I’ve been quite fortunate in my career to work with some exceptionally bright money managers. Over the years, I have tried to be like a sponge and learn what I can from these experts. How managers react in a financial crisis can be particularly telling. In addition, many smart fund managers have certain ‘rules’ that they consistently follow for success. I don’t buy new stocks anymore, because of the chance of conflicts with the customers of 5i Research, so I thought at least I could share some of these pearls of wisdom I’ve picked up over the years from some very smart people.

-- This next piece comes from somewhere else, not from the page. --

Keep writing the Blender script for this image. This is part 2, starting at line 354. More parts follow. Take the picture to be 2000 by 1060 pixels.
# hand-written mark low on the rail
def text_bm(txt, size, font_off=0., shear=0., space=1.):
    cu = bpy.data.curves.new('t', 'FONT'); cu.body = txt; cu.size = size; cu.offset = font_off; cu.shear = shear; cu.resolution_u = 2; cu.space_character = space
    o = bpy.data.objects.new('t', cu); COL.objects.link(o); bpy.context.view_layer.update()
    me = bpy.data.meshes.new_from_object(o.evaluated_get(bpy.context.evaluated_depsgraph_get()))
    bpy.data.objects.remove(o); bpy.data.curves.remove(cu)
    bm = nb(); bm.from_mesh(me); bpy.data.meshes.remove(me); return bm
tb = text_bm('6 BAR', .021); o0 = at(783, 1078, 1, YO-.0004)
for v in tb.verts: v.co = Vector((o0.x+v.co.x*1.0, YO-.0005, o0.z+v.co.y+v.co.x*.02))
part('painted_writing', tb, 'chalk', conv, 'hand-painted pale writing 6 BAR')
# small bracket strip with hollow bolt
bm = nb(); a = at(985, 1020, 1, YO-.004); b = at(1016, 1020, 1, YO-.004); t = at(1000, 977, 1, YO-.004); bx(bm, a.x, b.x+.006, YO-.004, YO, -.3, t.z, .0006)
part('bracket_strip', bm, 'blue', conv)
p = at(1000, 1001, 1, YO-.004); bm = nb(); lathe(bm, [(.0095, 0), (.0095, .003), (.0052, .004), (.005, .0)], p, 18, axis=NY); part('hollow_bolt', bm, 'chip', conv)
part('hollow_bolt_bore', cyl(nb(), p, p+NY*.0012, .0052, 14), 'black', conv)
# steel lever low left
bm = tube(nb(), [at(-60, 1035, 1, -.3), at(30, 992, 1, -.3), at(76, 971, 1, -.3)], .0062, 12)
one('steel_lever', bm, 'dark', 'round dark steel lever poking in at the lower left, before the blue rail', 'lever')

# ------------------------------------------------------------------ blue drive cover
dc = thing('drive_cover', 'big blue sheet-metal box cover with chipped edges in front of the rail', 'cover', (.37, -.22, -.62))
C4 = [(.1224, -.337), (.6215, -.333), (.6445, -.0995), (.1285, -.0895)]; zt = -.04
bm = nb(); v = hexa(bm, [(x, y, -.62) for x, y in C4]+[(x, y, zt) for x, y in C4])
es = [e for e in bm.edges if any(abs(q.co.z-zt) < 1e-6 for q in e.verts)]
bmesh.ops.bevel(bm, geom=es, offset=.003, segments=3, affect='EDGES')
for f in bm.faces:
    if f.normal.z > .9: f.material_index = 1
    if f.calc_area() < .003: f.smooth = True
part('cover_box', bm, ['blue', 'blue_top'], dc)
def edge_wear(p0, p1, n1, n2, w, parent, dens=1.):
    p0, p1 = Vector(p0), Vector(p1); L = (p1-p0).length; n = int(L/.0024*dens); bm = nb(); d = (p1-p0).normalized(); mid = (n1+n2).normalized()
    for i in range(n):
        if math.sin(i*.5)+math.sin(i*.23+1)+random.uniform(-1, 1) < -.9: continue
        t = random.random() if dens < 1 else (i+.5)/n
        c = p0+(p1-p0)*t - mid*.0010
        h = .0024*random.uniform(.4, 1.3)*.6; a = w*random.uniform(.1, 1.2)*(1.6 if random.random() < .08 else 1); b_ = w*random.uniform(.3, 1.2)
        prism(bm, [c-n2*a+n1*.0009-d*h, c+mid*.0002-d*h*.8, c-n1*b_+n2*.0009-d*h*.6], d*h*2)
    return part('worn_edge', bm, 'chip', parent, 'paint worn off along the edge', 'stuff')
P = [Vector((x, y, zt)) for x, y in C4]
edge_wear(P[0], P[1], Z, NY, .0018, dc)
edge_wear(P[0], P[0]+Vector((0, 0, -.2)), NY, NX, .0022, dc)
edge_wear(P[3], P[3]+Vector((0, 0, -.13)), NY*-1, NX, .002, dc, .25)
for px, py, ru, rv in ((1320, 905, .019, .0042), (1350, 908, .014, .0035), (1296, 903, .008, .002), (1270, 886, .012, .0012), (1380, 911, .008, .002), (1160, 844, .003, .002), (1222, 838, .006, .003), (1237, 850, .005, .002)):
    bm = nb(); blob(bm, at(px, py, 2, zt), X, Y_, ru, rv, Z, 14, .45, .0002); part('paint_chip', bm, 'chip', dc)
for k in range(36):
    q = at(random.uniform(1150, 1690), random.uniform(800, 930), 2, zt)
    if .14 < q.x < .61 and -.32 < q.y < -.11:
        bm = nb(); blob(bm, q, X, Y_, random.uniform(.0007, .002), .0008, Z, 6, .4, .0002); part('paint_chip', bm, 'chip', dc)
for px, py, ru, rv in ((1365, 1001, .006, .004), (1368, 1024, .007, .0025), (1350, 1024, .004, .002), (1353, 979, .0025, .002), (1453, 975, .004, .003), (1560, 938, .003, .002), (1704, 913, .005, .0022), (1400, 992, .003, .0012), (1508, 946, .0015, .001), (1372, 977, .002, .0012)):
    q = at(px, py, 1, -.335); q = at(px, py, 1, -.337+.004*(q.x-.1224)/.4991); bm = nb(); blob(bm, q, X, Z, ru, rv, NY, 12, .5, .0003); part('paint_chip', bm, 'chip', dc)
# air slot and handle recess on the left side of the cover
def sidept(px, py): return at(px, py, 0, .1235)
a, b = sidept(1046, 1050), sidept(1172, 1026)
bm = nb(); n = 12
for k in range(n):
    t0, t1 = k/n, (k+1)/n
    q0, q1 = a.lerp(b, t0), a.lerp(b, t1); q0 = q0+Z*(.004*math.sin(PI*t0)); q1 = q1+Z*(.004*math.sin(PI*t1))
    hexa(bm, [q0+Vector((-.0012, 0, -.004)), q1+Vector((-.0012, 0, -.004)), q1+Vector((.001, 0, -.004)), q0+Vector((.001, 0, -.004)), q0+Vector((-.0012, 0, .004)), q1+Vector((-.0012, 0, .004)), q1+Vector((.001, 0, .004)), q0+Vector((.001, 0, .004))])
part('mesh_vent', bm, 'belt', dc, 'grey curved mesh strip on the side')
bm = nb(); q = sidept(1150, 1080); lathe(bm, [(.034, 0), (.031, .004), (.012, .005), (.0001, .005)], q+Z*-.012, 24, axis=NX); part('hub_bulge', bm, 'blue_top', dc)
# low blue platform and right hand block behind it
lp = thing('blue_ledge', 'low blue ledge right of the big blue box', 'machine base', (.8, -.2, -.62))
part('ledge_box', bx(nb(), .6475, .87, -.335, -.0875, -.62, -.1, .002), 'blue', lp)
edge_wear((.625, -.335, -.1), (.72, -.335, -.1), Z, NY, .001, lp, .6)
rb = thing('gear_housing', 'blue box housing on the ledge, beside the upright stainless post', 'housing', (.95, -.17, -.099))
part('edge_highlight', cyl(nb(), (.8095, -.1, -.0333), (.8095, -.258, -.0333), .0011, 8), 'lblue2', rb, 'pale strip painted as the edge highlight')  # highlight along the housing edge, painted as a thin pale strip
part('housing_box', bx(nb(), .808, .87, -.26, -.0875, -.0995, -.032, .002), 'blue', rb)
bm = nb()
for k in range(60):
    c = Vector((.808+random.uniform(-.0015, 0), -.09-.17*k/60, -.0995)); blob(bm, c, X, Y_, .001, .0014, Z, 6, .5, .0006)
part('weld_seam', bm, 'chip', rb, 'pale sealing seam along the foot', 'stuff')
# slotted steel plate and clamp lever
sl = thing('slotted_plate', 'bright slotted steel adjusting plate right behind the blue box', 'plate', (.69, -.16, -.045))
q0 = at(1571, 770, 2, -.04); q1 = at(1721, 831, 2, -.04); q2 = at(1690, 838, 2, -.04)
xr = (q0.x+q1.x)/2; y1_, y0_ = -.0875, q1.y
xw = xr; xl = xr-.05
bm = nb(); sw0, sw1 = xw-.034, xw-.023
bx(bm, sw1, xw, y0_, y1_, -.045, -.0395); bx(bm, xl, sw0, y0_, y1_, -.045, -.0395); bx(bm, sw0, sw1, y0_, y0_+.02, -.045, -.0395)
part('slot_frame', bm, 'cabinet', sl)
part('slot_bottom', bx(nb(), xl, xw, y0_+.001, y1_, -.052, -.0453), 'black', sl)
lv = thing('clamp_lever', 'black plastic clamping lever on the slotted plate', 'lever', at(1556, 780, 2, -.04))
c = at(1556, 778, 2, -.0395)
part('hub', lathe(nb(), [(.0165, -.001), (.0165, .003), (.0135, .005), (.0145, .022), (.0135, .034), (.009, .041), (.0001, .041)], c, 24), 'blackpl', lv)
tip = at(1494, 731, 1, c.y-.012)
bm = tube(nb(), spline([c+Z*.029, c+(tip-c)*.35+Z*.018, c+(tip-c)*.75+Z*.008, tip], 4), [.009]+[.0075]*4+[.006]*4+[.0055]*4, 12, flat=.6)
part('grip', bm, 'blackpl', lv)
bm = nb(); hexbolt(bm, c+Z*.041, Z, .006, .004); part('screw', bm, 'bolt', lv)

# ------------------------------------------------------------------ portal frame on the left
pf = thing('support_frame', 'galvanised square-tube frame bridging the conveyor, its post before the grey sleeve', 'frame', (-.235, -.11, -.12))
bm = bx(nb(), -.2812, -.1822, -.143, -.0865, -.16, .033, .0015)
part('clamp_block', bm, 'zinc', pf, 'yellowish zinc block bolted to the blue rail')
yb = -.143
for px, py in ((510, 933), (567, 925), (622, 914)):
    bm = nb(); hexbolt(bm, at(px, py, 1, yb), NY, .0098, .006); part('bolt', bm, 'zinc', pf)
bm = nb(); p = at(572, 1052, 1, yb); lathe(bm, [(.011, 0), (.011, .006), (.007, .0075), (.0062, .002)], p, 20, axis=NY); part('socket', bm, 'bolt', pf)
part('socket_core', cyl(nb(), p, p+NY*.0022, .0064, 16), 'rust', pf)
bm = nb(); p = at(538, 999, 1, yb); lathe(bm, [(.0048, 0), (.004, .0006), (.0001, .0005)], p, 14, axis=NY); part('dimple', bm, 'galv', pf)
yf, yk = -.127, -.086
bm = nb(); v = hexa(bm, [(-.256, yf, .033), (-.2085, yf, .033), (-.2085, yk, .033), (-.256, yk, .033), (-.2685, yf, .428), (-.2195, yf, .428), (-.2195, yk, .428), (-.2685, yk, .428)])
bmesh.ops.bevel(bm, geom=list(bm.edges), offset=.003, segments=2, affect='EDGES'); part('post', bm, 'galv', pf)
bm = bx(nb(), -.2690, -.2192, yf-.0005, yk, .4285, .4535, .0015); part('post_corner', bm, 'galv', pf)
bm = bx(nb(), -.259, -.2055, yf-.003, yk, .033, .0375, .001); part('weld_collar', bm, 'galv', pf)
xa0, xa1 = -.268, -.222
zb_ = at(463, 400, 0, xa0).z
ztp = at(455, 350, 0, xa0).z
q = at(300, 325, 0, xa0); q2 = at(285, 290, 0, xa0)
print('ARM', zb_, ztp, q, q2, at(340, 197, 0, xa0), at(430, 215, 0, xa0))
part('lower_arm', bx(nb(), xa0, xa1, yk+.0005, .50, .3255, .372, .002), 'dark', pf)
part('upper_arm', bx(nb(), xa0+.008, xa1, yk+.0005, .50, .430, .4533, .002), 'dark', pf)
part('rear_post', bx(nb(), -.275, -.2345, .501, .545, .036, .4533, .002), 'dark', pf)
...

The 20% Rule: This rule states that, when a stock or commodity has moved by 20% in a short period of time, then “something has changed”. The thesis of this rule is that, of course, small fluctuations in a stock or commodity are common, and generally may not mean anything. But once there is a big move (20%) then there may be a significant change. For a stock, it might mean stronger earnings that are finally getting noticed, or it could even mean a stock being accumulated for a potential takeover. A 20% move in a gold company could also mean some ‘leaks’ have occurred prior to good (or bad) drilling results. A 20% move in a commodity might mean a global change in demand. Oil, for example, has recently very quickly gone from $77.69 on June 28 to $94.36 this week. This is a 21% move in six weeks. Does this mean global demand is improving? Sorry, we can’t exactly predict that, but clearly something good is going on in the space, and all oil producers are going to benefit. Maybe there is a beaten-up oil producer that might report better numbers next quarter? Smart investors will start sniffing around the oil space after this move.

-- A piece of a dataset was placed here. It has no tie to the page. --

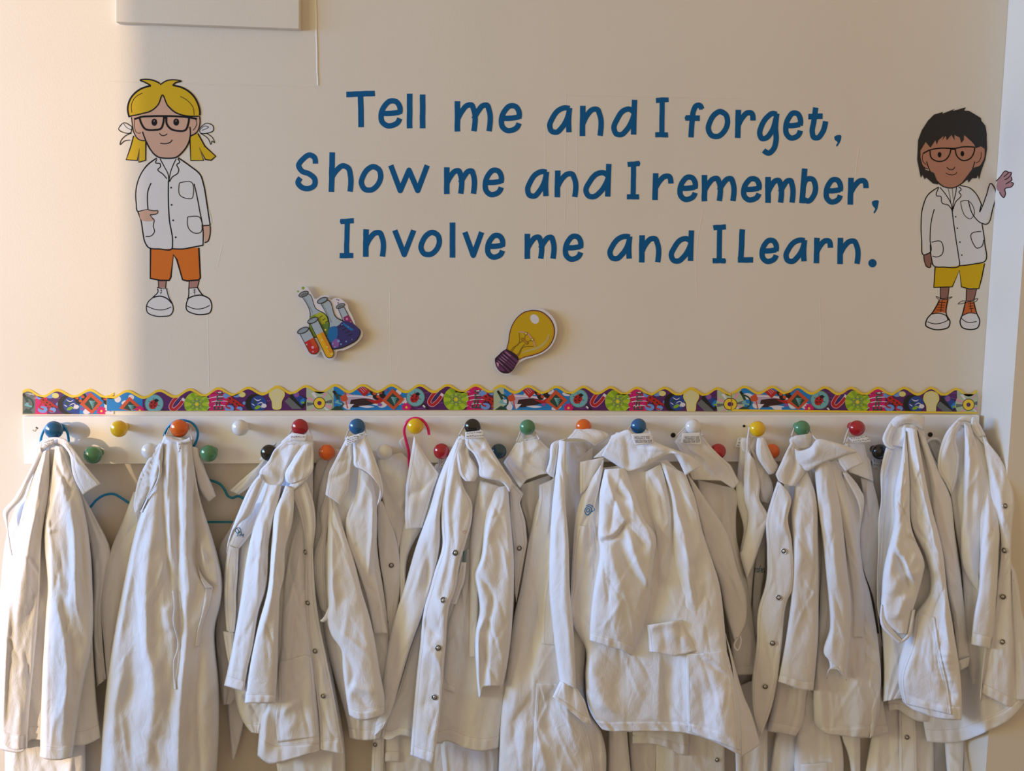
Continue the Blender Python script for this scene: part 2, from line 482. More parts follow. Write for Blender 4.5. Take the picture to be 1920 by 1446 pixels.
# ---- flat artwork: filled shapes and drawn lines lying on a surface
class Art:
    def __init__(self, plane=None, d0=0.2, dl=0.09):
        self.v = []; self.f = []; self.m = []; self.mats = []; self.k = 0
        self.d0, self.dl = d0, dl
        self.plane = plane or unproj
    def _m(self, m):
        if m not in self.mats: self.mats.append(m)
        return self.mats.index(m)
    def _d(self):
        self.k += 1
        return self.d0 + self.dl * self.k
    def poly(self, px, m, depth=None):
        px = np.asarray(px, float); d = self._d() if depth is None else depth
        w = self.plane(px[:, 0], px[:, 1], np.full(len(px), d))
        tri = tessellate_polygon([[Vector((x, y, 0)) for x, y in px]])
        base = len(self.v); self.v += [tuple(q) for q in w]
        mi = self._m(m)
        for t in tri:
            a, b, c = (px[i] for i in t)
            cr = (b[0] - a[0]) * (c[1] - a[1]) - (b[1] - a[1]) * (c[0] - a[0])
            t = t if cr < 0 else t[::-1]
            self.f.append(tuple(base + i for i in t)); self.m.append(mi)
    def fill(self, path, m, sharp=False, n=None):
        p = P(path)
        if not sharp:
            q = np.vstack([p, p[:1]])
            q = smooth_path(q, n or max(24, len(p) * 7))[:-1]
        else:
            q = p
        self.poly(q, m)
    def disc(self, x, y, rx, m, ry=None, rot=0, n=28):
        ry = ry or rx; a = np.linspace(0, 2 * np.pi, n, endpoint=False)
        c, s = math.cos(rot), math.sin(rot)
        ex, ey = rx * np.cos(a), ry * np.sin(a)
        self.poly(np.stack([x + ex * c - ey * s, y + ex * s + ey * c], -1), m)
    def line(self, path, w, m, sharp=False, taper=0.0, closed=False):
        p = P(path)
        if closed: p = np.vstack([p, p[:1]])
        L = chord(p)[1]
        q = p if sharp else smooth_path(p, max(6, int(L / 1.6)))
        t = np.gradient(q, axis=0)
        if sharp and len(q) > 2:
            for i in range(1, len(q) - 1):
                a = q[i] - q[i - 1]; b = q[i + 1] - q[i]
                t[i] = a / np.hypot(*a) + b / np.hypot(*b)
        t /= np.maximum(np.hypot(*t.T), 1e-6)[:, None]
        nrm = np.stack([-t[:, 1], t[:, 0]], -1)
        ww = np.full(len(q), w / 2.0)
        if taper:
            s = np.linspace(0, 1, len(q)); ww = ww * (1 - taper * np.abs(2 * s - 1) ** 2)
        l = q + nrm * ww[:, None]; r = q - nrm * ww[:, None]
        mi = self._m(m)
        if w > 4:
            # a broad brush stroke: short overlapping dabs, each laid a hair over the last
            c0, c1 = q[:-1], q[1:]
            e = c1 - c0; ln = np.maximum(np.hypot(*e.T), 1e-6)[:, None]; e = e / ln
            nn = np.stack([-e[:, 1], e[:, 0]], -1); hw = ww[:-1, None]
            ov = np.full(len(e), 0.45); ov0 = ov.copy(); ov1 = ov.copy(); ov0[0] = 0; ov1[-1] = 0
            A = c0 - e * ov0[:, None]; B = c1 + e * ov1[:, None]
            st = 0.0012; dep = self.d0 + self.dl * self.k + st * (1 + np.arange(len(e)))
            quad = [A + nn * hw, B + nn * hw, B - nn * hw, A - nn * hw]
            W = [self.plane(k[:, 0], k[:, 1], dep) for k in quad]
            base = len(self.v)
            for k in range(4): self.v += [tuple(x) for x in W[k]]
            n = len(e)
            for i in range(n):
                self.f.append((base + i, base + n + i, base + 2 * n + i, base + 3 * n + i)); self.m.append(mi)
            self.k += int(math.ceil(st * (n + 1) / self.dl)) + 1
            turn = np.abs(np.arctan2(e[:-1, 0] * e[1:, 1] - e[:-1, 1] * e[1:, 0], (e[:-1] * e[1:]).sum(1)))
            for c, tn in zip(q[1:-1], turn):
                if tn > 0.07 or sharp: self.disc(c[0], c[1], w / 2 * .985, m, n=22)
            return
        d = self._d()
        dd = d + np.linspace(0, 0.4 * self.dl, len(q))
        a = self.plane(l[:, 0], l[:, 1], dd); b = self.plane(r[:, 0], r[:, 1], dd)
        base = len(self.v); k = len(q)
        self.v += [tuple(x) for x in a] + [tuple(x) for x in b]
        for i in range(k - 1):
            self.f.append((base + i, base + i + 1, base + k + i + 1, base + k + i)); self.m.append(mi)
    def text(self, string, box, m, rot=0):
        """lettering filling a pixel box (x0,y0,x1,y1); rot in quarter turns"""
        vs, fs = glyph_mesh(string)
        x0, y0, x1, y1 = box
        q = vs - 0.5
        for _ in range(rot % 4):
            q = np.stack([q[:, 1], -q[:, 0]], -1)
        px = (x0 + x1) / 2 + q[:, 0] * (x1 - x0); py = (y0 + y1) / 2 - q[:, 1] * (y1 - y0)
        w = self.plane(px, py, np.full(len(px), self._d()))
        base = len(self.v); self.v += [tuple(x) for x in w]; mi = self._m(m)
        for f in fs:
            self.f.append(tuple(base + i for i in f)); self.m.append(mi)
    def build(self, name, parent=None, label=None):
        return link(name, self.v, self.f, self.mats, parent, self.m, smooth=False, label=label)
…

Water the Flowers; Pull The Weeds: We love this rule, as it simplifies the ‘stick-with-your-winners’ concept, and reminds you to sell your losers (weeds). If you are looking for a 10-bagger in a stock, you will never get it if you sell too early. What’s more, when a company’s stock is doing well, it is often a sign you should actually buy more (give it some more water), rather than sell it. Everyday, we check the new high lists. Often, it is the same names that appear in the list, day after day after day. Companies such as TELUS Corp (T on TSX), Chesswood Group (CHW on TSX) and Brookfield Infrastructure (BIP.UN on TSX) keep going up daily, and might be worth checking out to see if the gains can be sustained. Keep in mind that these ‘flowers’ are growing even in a stagnant overall market, so you need to consider how they might do if conditions improve.

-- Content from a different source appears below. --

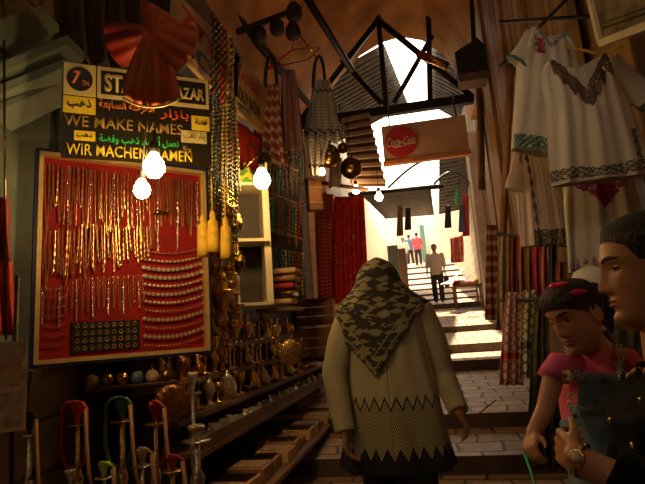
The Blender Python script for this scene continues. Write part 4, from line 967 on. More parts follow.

Here is the website for Telus Corp. (T) click here
Analysts are Always Too Conservative: Some managers have done well by always considering the ‘blue-sky’. Equity analysts, because their views are in print for the whole world to see and remember, tend to be exceptionally conservative. If they think a company is the greatest thing in the world, they will surely call it a ‘strong buy’, but they will temper their target price “just in case” they are wrong. In other words, an analyst looking at a new company’s gold discovery might have a target twice the stock’s current price. Smart fund managers, on the other hand, play the ‘what if’ game. What if the recent gold zone is extended? What if the zone goes deeper? What if two separate gold zones get linked together by mineralization? Smart managers can see a gold company go up ten-fold under the right conditions. These managers are not ‘dreamers’ but simply are able to consider the best scenario and how much a stock could go up in that scenario. Analysts, meanwhile, are always pointing out the downside and the risks. Goldquest Mining Corp. (GQC on TSX-V) is up an astounding 2000% so far this year. Still, only one analyst is one it, and he is restricted from commenting on it. Fund managers, though, are extrapolating how big its Dominican Republic gold deposit might be, and are still comfortable buying it after the big rise.
click here for the Goldquest website.
A last rule might be called the ‘diamond’ rule. Sometimes, you will find a diamond in the stock market (a great company or gold deposit, not an actual diamond!). If no one else likes it, or you have found it in the bottom of the garbage, doesn’t change the fact that it is still a diamond. Often, you just have to pick it up, polish it up, and tell people about it. Soon, other investors will be rushing over to bid for your diamond, even though they ignored it all this time. With stocks, maybe you have found a great company that trades at five or six times’ earnings and pays a dividend. Because of market conditions, no one else likes it right now. Does that make it a bad company? Not a chance. It might be a diamond just waiting for conditions to improve. Smart managers know this, and are willing to give their favourite names enough time to sparkle.